The exhibit features Alfred Mitchell Lafferty, former principal at Guelph CVI. He is known as Ontario’s first Black principal. 

He was honoured by the school in 2018, nearly 150 years after he became a principal there. GCVI has a plaque with his history and the school’s auditorium is named after him. Although the school has a long history in Guelph and in the rest of the provice Lafferty was only honoured by the school seven years ago. His portrait isn’t displayed alongside the others that depict the principals since the school's founding.

Lafferty left Guelph for Chatham in 1875, where he became the first Canadian-born Black lawyer in Ontario. His legacy fuels Black educators like Natalie Brown-Lahey, GCVI English teacher and chair of the Upper Grand Black Educators Network, who is featured in the exhibit.

“Calling people into this work, to unearth these stories that still need to be told is not just the work of Black people, it is the work of all of us,” said Hinds Myrie. “I believe that my own contributions are the seeds I can plant so that the generations coming after me carry this work further and hopefully create a world that is different than the one I live in.”

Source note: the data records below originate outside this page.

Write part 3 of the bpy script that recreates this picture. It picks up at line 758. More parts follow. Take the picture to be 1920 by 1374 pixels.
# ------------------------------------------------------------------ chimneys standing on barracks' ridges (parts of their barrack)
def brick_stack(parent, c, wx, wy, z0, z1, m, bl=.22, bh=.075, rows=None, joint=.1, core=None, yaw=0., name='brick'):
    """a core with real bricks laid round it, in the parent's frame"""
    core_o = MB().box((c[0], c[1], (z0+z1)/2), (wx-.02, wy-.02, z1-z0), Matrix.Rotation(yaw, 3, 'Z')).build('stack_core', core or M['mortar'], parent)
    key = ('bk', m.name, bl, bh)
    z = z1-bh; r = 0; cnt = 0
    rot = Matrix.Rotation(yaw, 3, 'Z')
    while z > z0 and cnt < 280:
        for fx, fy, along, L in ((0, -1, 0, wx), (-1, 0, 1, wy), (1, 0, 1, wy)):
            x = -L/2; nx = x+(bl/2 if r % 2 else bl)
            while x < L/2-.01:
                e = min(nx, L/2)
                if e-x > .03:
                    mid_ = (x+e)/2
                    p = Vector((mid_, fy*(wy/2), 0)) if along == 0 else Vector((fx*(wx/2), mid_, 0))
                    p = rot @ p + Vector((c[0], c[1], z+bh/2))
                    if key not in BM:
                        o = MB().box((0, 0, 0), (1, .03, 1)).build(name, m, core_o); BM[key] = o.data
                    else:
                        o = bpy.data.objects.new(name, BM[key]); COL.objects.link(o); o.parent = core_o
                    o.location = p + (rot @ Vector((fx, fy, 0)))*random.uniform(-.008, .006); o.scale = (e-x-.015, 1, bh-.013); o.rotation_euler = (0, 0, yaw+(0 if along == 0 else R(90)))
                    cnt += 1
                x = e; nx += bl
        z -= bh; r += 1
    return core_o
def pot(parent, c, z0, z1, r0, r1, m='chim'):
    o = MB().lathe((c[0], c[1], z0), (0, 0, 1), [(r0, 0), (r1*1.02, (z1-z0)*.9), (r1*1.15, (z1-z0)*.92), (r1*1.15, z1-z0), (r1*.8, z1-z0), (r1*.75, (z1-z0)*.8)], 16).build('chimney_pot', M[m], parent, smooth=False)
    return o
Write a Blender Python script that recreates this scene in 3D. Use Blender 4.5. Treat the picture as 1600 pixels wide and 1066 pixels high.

It was an intentional choice to make it a travelling exhibition so the information could be more accessible. 

“I see it as a way of moving people back into libraries but more importantly to show that Black people have been in libraries and in positions of knowledge making and knowledge keeping for centuries,” said Hinds Myrie. “It pushes back against some of those stereotypes that feed anti-Black notions in Canada and more broadly.”

The exhibit marks Black History Month and invites people to unlearn the history that left a number of Black Canadians out of the country's narrative.

"This is why Black History Month is still important and why it is important not just to look at history generally, but also the history of specific regions," said Hinds Myrie. "Black History Month events are still filling in enormous gaps."